Наблюдая за ним (а сидели мы вдвоём чуть не месяц), я понимал, что в нём сошлись многие достоинства и недостатки советского интеллигента-диссидента, достоинства духовно-идеологические, недостатки — человеческие. Такие люди потом встречались мне часто, но он был первым.
Некоторые мысли его порой потрясали меня новизной. Например, о том, что XIX век своими теориями определил практику XX века, что Маркс и Ницше породили страшного двуглавого дракона нашего времени, и он едва не пожрал землю. Говорил он умело, слушать его было интересно. Но начинал он маячить по камере, начинал свои полуистерические сетования, и куда-то пропадали ум и красноречие, оставался слабый и тяжёлый в быту человек.

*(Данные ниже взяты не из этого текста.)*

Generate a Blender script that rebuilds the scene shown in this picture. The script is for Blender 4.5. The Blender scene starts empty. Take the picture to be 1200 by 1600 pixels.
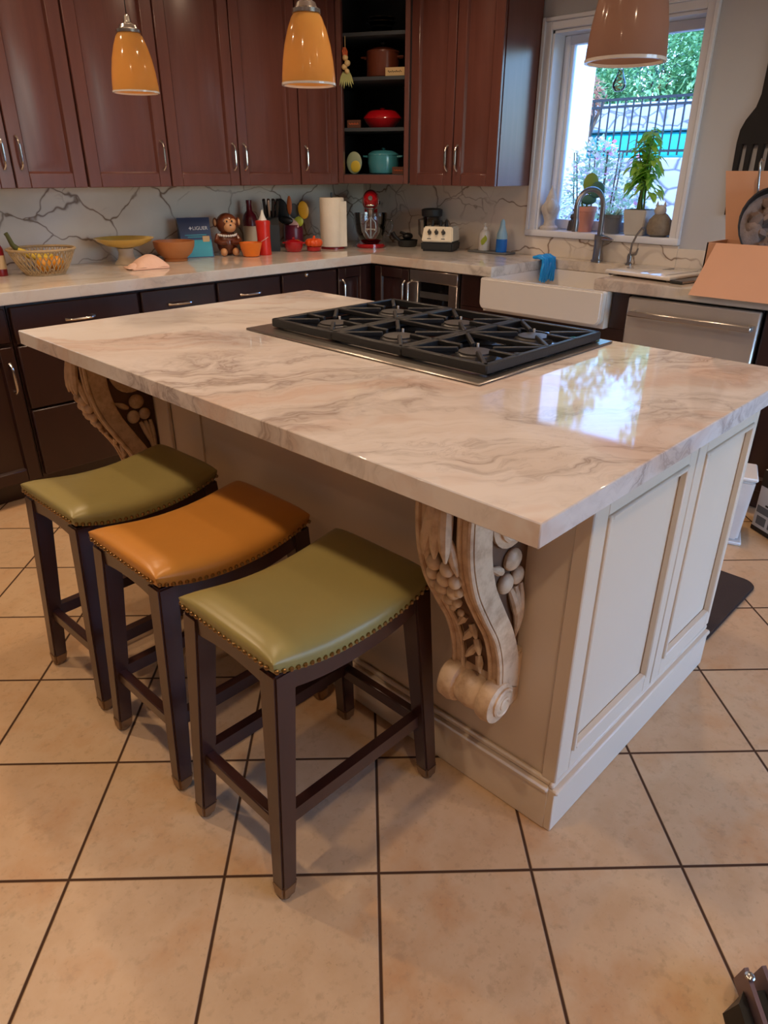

Я потом видел его в лагере, там он был таким же, как в камере, хотя несколько ожил, уйдя из тюремных стен на тропинки вдоль колючей проволоки.
В Питере после освобождения он вначале мыкался, пришлось ему жить в области по общежитиям, потом приютила его вдова брата. В конце концов при Горбачеве добился он реабилитации, дали ему отдельную квартиру, сумел он защитить свою диссертацию. Я радовался за него, как и за всех нас, хлебнувших тюрьмы и концлагерей и вдруг дождавшихся свободы, но пришло это многим под старость, и вспоминать прошлое тем горше. Да и свобода оказалась не той, что грезилась за перепутанной между лагерных столбов колючкой.
* * *Седьмым был тот, кого я меньше всего ожидал в тюремной камере, — иностранец, полунегр, почти не говорящий по-русски, небольшого роста, молодой, лет двадцати пяти. Кое-как он поведал мне свою историю, мешая испанские, русские и всякие прочие слова, помогая себе жестами. Родился он в Колумбии в семье служащего, учился в школе, но позже заразился марксистскими идеями, благо Куба от Колумбии близко. Это его и свихнуло. Решил он бежать в Советский Союз — на родину социализма, чтобы подсобить его, социализм, строить. Однажды ночью в порту пробрался на советский корабль, который грузился колумбийским кофе, проник в трюм и затаился там. Так и отплыли с ним в моря-океаны. Запасся немудрёной едой и, как был в сандалиях и рубашке, так и засел среди бочек и ящиков. Через несколько дней, когда кругом вздымались и громоздились волны, и кроме неба и моря ничего не было, объявился на палубе. Дальнейшее понятно как дважды два — четыре. Увы, Максимки из него не получилось — не те времена, не те нравы, привезли его в город Ленинград и сразу в следственный изолятор КГБ — так сказать, в самое сердце социализма. Статья за незаконный переход границы — до трёх лет, и никаких поблажек.
Вот тут-то начал он вздымать к тюремному потолку руки и стенать: «О, турма! О, турма, турма!» Слушал я эти стоны по несколько раз на дню три месяца подряд — ни больше, ни меньше, пока его не увели в другую камеру. Сидеть с ним было невесело. Разговор, если это можно так назвать, был однообразен и малосодержателен. Теперь он ругал Советский Союз и социализм, и это, пожалуй, единственное, что примиряло меня с ним и придавало смысл его побегу из Колумбии и всей этой дурацкой истории.